===== Provided data =====

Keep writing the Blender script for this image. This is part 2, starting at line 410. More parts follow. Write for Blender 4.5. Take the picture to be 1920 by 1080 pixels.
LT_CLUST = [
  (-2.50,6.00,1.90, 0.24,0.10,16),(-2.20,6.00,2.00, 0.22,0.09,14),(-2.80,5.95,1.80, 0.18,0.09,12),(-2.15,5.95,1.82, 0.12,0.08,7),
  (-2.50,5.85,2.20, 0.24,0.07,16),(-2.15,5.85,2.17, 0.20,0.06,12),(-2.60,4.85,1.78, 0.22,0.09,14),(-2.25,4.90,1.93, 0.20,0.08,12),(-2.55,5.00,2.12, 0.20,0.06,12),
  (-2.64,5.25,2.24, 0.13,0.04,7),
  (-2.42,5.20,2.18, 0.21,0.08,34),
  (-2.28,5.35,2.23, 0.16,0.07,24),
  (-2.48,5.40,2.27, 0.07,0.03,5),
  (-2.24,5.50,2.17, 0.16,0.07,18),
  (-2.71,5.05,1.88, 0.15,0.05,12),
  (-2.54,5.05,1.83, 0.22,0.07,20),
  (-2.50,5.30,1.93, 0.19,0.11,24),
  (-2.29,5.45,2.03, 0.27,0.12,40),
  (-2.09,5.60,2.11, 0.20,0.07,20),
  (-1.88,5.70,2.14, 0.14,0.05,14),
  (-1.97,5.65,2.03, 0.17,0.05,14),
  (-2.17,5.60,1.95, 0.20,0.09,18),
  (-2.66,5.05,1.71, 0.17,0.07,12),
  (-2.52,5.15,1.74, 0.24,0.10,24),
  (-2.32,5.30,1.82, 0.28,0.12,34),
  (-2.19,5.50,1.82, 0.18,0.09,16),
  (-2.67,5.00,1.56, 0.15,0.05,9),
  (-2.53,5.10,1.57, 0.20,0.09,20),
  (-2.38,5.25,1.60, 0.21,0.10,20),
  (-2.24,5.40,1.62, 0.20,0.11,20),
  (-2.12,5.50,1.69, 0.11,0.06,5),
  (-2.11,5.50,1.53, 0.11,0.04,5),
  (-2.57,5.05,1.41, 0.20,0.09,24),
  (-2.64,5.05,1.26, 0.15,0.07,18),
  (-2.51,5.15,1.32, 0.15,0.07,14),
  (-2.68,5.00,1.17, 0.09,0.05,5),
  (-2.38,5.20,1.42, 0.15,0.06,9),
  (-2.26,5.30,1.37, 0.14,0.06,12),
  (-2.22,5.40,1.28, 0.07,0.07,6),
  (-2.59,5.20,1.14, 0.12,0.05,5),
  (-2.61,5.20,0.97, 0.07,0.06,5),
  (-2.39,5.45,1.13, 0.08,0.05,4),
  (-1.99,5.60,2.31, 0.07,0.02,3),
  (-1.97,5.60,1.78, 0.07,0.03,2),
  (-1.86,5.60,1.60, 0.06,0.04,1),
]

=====

(What is required): Write out the whole listing exactly.

(Output of the task):
Keep writing the Blender script for this image. This is part 2, starting at line 410. More parts follow. Write for Blender 4.5. Take the picture to be 1920 by 1080 pixels.
LT_CLUST = [
  (-2.50,6.00,1.90, 0.24,0.10,16),(-2.20,6.00,2.00, 0.22,0.09,14),(-2.80,5.95,1.80, 0.18,0.09,12),(-2.15,5.95,1.82, 0.12,0.08,7),
  (-2.50,5.85,2.20, 0.24,0.07,16),(-2.15,5.85,2.17, 0.20,0.06,12),(-2.60,4.85,1.78, 0.22,0.09,14),(-2.25,4.90,1.93, 0.20,0.08,12),(-2.55,5.00,2.12, 0.20,0.06,12),
  (-2.64,5.25,2.24, 0.13,0.04,7),
  (-2.42,5.20,2.18, 0.21,0.08,34),
  (-2.28,5.35,2.23, 0.16,0.07,24),
  (-2.48,5.40,2.27, 0.07,0.03,5),
  (-2.24,5.50,2.17, 0.16,0.07,18),
  (-2.71,5.05,1.88, 0.15,0.05,12),
  (-2.54,5.05,1.83, 0.22,0.07,20),
  (-2.50,5.30,1.93, 0.19,0.11,24),
  (-2.29,5.45,2.03, 0.27,0.12,40),
  (-2.09,5.60,2.11, 0.20,0.07,20),
  (-1.88,5.70,2.14, 0.14,0.05,14),
  (-1.97,5.65,2.03, 0.17,0.05,14),
  (-2.17,5.60,1.95, 0.20,0.09,18),
  (-2.66,5.05,1.71, 0.17,0.07,12),
  (-2.52,5.15,1.74, 0.24,0.10,24),
  (-2.32,5.30,1.82, 0.28,0.12,34),
  (-2.19,5.50,1.82, 0.18,0.09,16),
  (-2.67,5.00,1.56, 0.15,0.05,9),
  (-2.53,5.10,1.57, 0.20,0.09,20),
  (-2.38,5.25,1.60, 0.21,0.10,20),
  (-2.24,5.40,1.62, 0.20,0.11,20),
  (-2.12,5.50,1.69, 0.11,0.06,5),
  (-2.11,5.50,1.53, 0.11,0.04,5),
  (-2.57,5.05,1.41, 0.20,0.09,24),
  (-2.64,5.05,1.26, 0.15,0.07,18),
  (-2.51,5.15,1.32, 0.15,0.07,14),
  (-2.68,5.00,1.17, 0.09,0.05,5),
  (-2.38,5.20,1.42, 0.15,0.06,9),
  (-2.26,5.30,1.37, 0.14,0.06,12),
  (-2.22,5.40,1.28, 0.07,0.07,6),
  (-2.59,5.20,1.14, 0.12,0.05,5),
  (-2.61,5.20,0.97, 0.07,0.06,5),
  (-2.39,5.45,1.13, 0.08,0.05,4),
  (-1.99,5.60,2.31, 0.07,0.02,3),
  (-1.97,5.60,1.78, 0.07,0.03,2),
  (-1.86,5.60,1.60, 0.06,0.04,1),
]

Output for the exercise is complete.